Pe Daniel Ribeiro, SCJ
GOSPEL REFLECTION – 3RD SUNDAY OF ADVENT YEAR C
(LK 3:1-6)
The central theme of this Sunday’s Gospel continues to be conversion. After a significant time in the wilderness, John the Baptist’s preaching was heard and admired by an ever-growing group and different types of people. The text shows that he had a natural power of attraction, his words were listened to attentively by the people who also accepted the baptism he proposed. All this happened for a special reason, he lived what he preached.
Today’s Gospel highlights three of these groups who, in addition to listening to him, came to seek advice from John the Baptist. The first group was the general crowd. Like the other groups, they asked how they should proceed, to which he suggests not to forget charity in sharing, whether it be the tunic or food. St. Basil the Great says that here “we are taught that of all that exceeds the necessity of our own life, we are bound to give to him who does not have, for God’s sake, who generously bestows upon us all that we possess.”
The publicans also took counsel from the forerunner on how they should do it. He replies that they should not demand more than what was prescribed. In a society where tax collectors used to exploit fellow countrymen to commit acts of injustice, the prophet does not attack taxes per se, but criticizes unjust theft and exploitation. Thus, he makes it clear that immoral enrichment is contrary to divine law.
The soldiers also approached John the Baptist asking how they should act. Wisely, John says that they should not use violence or abuse force so as not to commit injustice. In other words, here we see the condemnation of the abusive use of power and violent acts that propagate dehumanization. Interestingly, the precursor’s answers are simple and practical, always focused on the concrete reality of each group of people. His advice is based on the natural virtues that everyone possesses, and we can live them.

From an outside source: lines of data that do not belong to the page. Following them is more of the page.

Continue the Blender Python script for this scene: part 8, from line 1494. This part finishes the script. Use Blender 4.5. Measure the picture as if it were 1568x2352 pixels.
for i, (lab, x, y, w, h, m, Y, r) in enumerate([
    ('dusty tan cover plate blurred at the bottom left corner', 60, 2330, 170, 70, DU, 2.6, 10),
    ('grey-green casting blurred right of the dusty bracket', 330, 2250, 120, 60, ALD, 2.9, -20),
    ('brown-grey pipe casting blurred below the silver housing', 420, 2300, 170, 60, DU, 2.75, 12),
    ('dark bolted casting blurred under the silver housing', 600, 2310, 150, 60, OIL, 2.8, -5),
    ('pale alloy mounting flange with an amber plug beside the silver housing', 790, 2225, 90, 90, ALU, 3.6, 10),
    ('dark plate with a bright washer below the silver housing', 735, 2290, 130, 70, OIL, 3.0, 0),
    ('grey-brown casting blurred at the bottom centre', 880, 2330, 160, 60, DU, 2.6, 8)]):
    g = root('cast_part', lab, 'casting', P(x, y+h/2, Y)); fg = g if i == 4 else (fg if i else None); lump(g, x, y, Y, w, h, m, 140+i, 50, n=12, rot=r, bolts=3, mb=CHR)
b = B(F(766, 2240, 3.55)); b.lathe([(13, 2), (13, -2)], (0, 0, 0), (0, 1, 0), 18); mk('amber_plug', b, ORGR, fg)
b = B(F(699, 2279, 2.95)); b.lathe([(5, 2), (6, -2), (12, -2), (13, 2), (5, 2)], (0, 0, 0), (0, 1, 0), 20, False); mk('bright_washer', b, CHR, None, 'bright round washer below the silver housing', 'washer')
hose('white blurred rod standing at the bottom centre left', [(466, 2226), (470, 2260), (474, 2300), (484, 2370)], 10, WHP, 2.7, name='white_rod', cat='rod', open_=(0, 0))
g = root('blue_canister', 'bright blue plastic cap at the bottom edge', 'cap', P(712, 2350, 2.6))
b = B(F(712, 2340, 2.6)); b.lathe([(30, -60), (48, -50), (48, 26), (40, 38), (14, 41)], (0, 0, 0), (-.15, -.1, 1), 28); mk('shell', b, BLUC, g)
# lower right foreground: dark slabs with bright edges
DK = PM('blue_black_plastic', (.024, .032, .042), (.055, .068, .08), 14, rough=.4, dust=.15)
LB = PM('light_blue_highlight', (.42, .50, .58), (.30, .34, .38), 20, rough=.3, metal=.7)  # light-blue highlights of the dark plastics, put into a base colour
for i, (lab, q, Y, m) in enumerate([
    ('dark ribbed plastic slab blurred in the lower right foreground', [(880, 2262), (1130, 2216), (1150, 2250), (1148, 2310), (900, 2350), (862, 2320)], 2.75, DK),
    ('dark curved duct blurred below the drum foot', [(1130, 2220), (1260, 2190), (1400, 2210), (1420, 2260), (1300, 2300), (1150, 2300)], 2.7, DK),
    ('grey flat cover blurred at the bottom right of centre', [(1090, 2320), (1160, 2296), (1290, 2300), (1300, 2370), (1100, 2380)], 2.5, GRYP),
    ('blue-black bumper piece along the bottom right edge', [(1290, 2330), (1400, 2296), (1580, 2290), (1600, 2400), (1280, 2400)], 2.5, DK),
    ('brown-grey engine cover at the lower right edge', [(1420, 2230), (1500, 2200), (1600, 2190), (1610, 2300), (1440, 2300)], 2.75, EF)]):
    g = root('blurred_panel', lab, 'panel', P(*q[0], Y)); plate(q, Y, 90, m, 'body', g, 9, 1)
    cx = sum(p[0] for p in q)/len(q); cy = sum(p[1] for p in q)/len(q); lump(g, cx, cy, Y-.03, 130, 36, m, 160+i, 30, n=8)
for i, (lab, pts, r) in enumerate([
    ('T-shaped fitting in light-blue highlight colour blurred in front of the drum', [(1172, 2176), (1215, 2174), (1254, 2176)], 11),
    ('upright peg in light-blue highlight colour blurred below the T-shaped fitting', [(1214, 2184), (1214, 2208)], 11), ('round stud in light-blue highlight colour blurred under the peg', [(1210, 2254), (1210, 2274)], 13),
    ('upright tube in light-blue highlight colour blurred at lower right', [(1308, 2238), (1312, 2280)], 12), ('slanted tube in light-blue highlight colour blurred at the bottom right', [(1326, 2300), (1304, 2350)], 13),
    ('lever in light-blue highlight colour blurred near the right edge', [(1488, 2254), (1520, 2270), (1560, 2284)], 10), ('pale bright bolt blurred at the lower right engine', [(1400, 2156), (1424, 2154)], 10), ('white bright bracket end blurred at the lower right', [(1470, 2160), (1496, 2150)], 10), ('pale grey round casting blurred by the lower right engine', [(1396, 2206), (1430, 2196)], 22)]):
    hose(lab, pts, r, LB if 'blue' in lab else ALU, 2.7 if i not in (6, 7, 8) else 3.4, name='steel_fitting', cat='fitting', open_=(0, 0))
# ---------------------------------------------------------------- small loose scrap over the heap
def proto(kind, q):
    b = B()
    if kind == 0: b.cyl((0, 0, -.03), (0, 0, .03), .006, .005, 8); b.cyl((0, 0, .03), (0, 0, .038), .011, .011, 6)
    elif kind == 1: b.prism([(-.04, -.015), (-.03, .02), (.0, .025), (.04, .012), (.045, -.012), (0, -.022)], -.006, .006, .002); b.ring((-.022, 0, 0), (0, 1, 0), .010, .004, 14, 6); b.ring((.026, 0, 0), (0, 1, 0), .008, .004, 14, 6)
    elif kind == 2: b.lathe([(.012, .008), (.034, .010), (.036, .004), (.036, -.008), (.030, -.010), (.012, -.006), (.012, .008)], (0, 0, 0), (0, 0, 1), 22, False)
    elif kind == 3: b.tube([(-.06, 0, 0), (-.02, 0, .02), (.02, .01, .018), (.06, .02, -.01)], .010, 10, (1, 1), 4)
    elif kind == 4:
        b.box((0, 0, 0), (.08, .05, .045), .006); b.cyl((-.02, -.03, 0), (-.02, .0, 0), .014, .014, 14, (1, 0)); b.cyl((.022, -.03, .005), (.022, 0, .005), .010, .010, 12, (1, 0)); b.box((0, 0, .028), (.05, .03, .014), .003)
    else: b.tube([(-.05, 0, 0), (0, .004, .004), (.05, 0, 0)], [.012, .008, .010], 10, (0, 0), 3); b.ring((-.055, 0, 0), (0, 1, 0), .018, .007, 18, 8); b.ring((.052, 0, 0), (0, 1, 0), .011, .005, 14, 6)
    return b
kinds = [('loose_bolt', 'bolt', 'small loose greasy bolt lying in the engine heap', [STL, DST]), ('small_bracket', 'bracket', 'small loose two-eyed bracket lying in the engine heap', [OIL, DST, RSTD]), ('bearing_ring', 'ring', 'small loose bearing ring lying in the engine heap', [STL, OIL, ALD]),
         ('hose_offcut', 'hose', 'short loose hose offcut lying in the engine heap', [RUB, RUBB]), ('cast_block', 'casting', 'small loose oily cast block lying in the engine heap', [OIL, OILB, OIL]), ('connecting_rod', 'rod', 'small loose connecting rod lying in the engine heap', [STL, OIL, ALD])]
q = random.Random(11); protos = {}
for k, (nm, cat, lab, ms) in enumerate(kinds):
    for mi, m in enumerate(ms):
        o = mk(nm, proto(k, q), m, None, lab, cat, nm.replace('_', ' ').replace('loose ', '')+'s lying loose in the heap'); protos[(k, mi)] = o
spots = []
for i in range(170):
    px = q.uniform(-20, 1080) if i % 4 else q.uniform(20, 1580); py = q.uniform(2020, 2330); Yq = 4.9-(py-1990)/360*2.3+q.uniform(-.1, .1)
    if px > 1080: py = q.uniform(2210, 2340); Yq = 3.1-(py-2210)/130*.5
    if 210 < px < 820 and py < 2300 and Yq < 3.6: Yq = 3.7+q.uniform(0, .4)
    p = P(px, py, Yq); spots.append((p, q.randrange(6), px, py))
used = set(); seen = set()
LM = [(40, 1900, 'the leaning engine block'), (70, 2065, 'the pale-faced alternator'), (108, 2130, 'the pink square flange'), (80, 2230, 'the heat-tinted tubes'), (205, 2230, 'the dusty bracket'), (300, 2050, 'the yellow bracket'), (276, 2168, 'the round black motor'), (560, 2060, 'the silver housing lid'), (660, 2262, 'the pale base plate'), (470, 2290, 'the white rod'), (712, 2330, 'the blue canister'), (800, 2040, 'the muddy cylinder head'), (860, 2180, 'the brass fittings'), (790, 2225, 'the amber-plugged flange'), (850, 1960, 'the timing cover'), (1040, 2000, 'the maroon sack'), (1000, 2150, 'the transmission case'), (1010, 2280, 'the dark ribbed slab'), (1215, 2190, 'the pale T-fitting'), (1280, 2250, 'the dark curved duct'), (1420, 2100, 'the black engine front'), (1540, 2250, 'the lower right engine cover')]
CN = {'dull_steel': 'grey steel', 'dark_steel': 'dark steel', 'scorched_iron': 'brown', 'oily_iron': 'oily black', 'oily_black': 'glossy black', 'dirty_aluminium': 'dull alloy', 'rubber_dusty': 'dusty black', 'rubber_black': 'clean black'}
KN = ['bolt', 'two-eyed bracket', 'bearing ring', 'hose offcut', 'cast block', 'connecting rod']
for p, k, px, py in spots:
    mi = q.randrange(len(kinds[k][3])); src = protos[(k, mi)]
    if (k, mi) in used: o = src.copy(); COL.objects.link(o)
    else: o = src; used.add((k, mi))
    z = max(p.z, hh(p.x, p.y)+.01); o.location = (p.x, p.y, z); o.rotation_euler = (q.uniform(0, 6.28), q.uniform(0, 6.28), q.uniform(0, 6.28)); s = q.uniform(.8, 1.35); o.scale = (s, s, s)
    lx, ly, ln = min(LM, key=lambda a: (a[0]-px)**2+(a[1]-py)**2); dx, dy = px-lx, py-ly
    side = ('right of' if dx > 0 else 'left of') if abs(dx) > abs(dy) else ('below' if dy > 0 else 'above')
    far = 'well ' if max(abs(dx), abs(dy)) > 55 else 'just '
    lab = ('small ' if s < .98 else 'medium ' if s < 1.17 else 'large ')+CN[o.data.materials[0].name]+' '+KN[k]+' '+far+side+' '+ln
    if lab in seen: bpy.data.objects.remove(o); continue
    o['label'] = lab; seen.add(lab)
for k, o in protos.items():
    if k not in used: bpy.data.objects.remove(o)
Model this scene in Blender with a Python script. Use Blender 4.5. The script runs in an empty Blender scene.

Reflecting on St. John the Baptist’s attractiveness, I remembered that I once read a book written by a secular author explaining leadership and mentioning the difference between power and authority. He stated that power is something we receive externally due to a position or title we hold. A person who has power will be respected for his visible strength. With authority it is different. This is not based on titles and positions in society, but on the respect that someone acquires for their coherence of life. An employee can obey his boss because he has the power to fire him, but he can also obey because of the admiration he has by him, the fruit of a moral authority based on his coherence of life. Thus, we can say that Zechariah, father of John the Baptist, had power, as a result of his religious functions exercised in the temple, but the one who had moral authority and was listened to with the heart was his son. In a world with so much search for power, we must follow the example of intimacy with God and coherence of St. John the Baptist to be heard by our witness. This will make a great difference for priests to form their parishioners, parents their children and educators their students.
In this period before Christmas, we must reflect on how we could convert to be more faithful in our vocation, work and social relationships. We could begin by asking ourselves how John the Baptist began his mission as a precursor of the Savior. The answer is simple: before preparing the ways of the Lord, he stayed with the Lord and took care of his own conversion. Even though he was the son of Zechariah, a priest with functions in the temple, he did not cling to this title and chose to assume his mission with discretion, simplicity and in the silence of the desert. This example is very valuable and deserves our attention, because it is exactly what happened to Jesus. After 30 years of anonymity, everyone hoped that Jesus, after being baptized by John the Baptist, would begin his apostolic life with tireless preaching and miracles, however, the Spirit of God leads him into the desert, where he ended up spending 40 days.
God shows us that every mission, in order to be fruitful, must begin with a deep silence of ourselves, without external distractions, in a place where we can hear what God wants to speak to us and we can understand only in silence. Another example of the value of interior preparation in silence is St. Paul. After his conversion and before being called by Barnabas to be a missionary, he spent three years in Arabia and still about 10 years in anonymity in Tarsus. In addition to the great examples of the Desert Fathers, in the sixteenth century the gentleman Ignatius of Loyola, after feeling touched by God for a special mission, before preaching and proposing rules of discernment and founding the Society of Jesus, felt the need to go through a period of silence to meditate and be alone with God.
The moral authority and internalization as the basis for any fruitful missionary life can be seen repeatedly in the lives of the great missionaries throughout the history of Christianity. With us it must be no different, in addition to coherence of life, before we speak of God we must recollect ourselves in the silence of contemplation, as a true disciple of the Lord. And this is what the season of Advent pedagogically teaches us, that before the feast of Christmas we need to silence and convert our hearts so that we can overflow the fruit of our intimacy with God, as happened with John the Baptist, who managed to attract so many people with his words, because they were consistent with his way of being and reflected his way of life. Let’s let God be born and grow more and more within us, so that we can let Him shine to the world.